Data provided:
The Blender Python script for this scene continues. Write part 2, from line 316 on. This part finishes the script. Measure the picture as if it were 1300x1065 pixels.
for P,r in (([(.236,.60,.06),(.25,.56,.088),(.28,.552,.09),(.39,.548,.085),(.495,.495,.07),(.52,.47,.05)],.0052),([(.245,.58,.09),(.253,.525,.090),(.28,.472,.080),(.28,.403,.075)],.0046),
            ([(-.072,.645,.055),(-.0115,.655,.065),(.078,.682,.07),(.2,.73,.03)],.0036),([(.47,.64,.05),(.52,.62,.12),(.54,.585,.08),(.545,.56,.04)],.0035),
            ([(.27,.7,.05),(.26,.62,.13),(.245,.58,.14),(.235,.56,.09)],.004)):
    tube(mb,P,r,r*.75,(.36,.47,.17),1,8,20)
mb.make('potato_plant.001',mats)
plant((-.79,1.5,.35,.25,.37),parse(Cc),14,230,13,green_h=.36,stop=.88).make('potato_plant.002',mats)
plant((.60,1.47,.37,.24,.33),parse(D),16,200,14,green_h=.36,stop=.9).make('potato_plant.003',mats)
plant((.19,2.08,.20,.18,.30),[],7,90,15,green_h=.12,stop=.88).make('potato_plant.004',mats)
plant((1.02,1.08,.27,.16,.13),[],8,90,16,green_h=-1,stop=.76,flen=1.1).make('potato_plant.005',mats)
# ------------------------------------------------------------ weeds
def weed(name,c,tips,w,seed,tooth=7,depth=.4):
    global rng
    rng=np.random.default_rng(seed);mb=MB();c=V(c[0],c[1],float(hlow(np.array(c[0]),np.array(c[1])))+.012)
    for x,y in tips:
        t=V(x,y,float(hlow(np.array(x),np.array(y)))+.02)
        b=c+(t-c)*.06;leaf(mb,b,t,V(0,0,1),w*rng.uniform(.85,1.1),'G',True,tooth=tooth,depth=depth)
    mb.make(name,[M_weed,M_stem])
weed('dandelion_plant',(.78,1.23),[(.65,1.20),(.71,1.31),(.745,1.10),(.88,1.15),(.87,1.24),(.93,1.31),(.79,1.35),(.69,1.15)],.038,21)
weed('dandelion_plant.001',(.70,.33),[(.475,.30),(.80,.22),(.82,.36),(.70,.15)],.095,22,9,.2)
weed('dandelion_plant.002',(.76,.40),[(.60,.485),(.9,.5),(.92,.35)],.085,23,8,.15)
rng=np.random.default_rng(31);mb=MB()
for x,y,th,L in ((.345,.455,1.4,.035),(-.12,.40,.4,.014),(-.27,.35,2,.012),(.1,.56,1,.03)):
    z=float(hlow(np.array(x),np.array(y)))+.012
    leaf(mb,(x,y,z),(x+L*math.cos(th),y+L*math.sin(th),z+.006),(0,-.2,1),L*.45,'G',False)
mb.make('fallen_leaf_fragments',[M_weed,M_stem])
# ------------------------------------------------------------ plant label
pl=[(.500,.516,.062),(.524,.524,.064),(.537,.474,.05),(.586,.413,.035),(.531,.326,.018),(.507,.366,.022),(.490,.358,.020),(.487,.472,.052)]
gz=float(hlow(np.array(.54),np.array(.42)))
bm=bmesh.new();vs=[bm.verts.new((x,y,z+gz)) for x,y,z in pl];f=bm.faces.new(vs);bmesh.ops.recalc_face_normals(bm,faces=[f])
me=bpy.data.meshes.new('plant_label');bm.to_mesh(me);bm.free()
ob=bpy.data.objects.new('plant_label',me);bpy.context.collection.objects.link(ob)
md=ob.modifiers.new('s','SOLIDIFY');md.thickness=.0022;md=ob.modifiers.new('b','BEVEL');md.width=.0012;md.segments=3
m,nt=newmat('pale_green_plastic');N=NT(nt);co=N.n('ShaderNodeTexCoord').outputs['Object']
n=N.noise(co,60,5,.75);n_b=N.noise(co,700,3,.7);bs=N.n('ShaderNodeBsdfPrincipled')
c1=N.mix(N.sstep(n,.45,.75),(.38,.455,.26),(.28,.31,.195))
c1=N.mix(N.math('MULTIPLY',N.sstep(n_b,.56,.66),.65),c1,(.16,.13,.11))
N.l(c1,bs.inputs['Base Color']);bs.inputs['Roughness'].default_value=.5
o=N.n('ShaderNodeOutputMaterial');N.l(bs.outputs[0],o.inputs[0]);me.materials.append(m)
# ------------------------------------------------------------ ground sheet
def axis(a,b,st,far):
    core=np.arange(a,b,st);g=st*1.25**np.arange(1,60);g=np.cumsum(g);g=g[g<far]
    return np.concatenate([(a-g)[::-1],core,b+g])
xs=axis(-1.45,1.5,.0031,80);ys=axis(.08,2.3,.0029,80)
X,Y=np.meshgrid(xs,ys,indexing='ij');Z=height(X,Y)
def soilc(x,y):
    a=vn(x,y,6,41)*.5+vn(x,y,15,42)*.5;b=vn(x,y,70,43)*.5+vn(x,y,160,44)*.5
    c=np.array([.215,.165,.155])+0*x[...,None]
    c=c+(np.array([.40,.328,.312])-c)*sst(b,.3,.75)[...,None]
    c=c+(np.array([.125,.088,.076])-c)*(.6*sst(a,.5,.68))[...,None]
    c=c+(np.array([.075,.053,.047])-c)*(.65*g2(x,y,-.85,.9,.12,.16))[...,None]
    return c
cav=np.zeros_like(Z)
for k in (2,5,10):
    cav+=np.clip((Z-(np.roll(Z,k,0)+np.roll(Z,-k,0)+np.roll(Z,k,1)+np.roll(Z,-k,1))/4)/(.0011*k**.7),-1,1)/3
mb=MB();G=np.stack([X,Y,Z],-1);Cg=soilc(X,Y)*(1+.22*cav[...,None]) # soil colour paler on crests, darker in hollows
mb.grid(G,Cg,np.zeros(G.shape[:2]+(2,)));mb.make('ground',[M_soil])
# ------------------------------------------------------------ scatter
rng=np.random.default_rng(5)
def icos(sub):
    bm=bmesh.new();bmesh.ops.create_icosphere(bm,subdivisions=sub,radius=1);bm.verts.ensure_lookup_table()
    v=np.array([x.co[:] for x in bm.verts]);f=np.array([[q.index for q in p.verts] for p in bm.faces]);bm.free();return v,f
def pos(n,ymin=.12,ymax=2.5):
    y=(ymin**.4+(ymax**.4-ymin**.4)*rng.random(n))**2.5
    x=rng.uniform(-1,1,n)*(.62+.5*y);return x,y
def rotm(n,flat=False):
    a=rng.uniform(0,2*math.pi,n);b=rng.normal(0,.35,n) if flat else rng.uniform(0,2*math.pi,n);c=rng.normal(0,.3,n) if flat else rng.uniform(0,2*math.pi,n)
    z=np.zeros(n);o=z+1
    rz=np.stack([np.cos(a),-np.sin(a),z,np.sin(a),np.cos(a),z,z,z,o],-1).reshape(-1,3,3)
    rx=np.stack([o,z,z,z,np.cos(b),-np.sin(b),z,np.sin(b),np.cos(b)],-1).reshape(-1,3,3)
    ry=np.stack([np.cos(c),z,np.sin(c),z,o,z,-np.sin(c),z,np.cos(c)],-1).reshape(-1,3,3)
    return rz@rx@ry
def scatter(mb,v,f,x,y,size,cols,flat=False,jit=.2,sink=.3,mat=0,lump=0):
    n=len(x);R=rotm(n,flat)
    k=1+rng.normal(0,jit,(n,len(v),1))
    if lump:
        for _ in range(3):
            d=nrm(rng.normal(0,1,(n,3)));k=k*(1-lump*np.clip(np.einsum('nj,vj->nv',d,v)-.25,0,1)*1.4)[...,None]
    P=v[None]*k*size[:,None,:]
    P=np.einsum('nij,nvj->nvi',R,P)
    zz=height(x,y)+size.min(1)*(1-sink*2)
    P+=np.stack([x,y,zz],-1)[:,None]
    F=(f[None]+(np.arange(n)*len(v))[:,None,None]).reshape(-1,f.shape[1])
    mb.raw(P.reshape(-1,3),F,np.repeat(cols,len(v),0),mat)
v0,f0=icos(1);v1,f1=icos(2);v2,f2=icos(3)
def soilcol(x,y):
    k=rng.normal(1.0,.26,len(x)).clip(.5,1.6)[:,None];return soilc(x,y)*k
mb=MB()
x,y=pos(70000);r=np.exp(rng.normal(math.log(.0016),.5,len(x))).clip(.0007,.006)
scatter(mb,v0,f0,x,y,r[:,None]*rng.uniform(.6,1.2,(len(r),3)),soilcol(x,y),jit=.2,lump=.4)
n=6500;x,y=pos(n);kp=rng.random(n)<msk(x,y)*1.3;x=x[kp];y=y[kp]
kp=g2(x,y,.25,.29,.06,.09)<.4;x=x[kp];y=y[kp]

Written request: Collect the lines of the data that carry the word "clip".

Output:
    cav+=np.clip((Z-(np.roll(Z,k,0)+np.roll(Z,-k,0)+np.roll(Z,k,1)+np.roll(Z,-k,1))/4)/(.0011*k**.7),-1,1)/3
            d=nrm(rng.normal(0,1,(n,3)));k=k*(1-lump*np.clip(np.einsum('nj,vj->nv',d,v)-.25,0,1)*1.4)[...,None]
    k=rng.normal(1.0,.26,len(x)).clip(.5,1.6)[:,None];return soilc(x,y)*k
x,y=pos(70000);r=np.exp(rng.normal(math.log(.0016),.5,len(x))).clip(.0007,.006)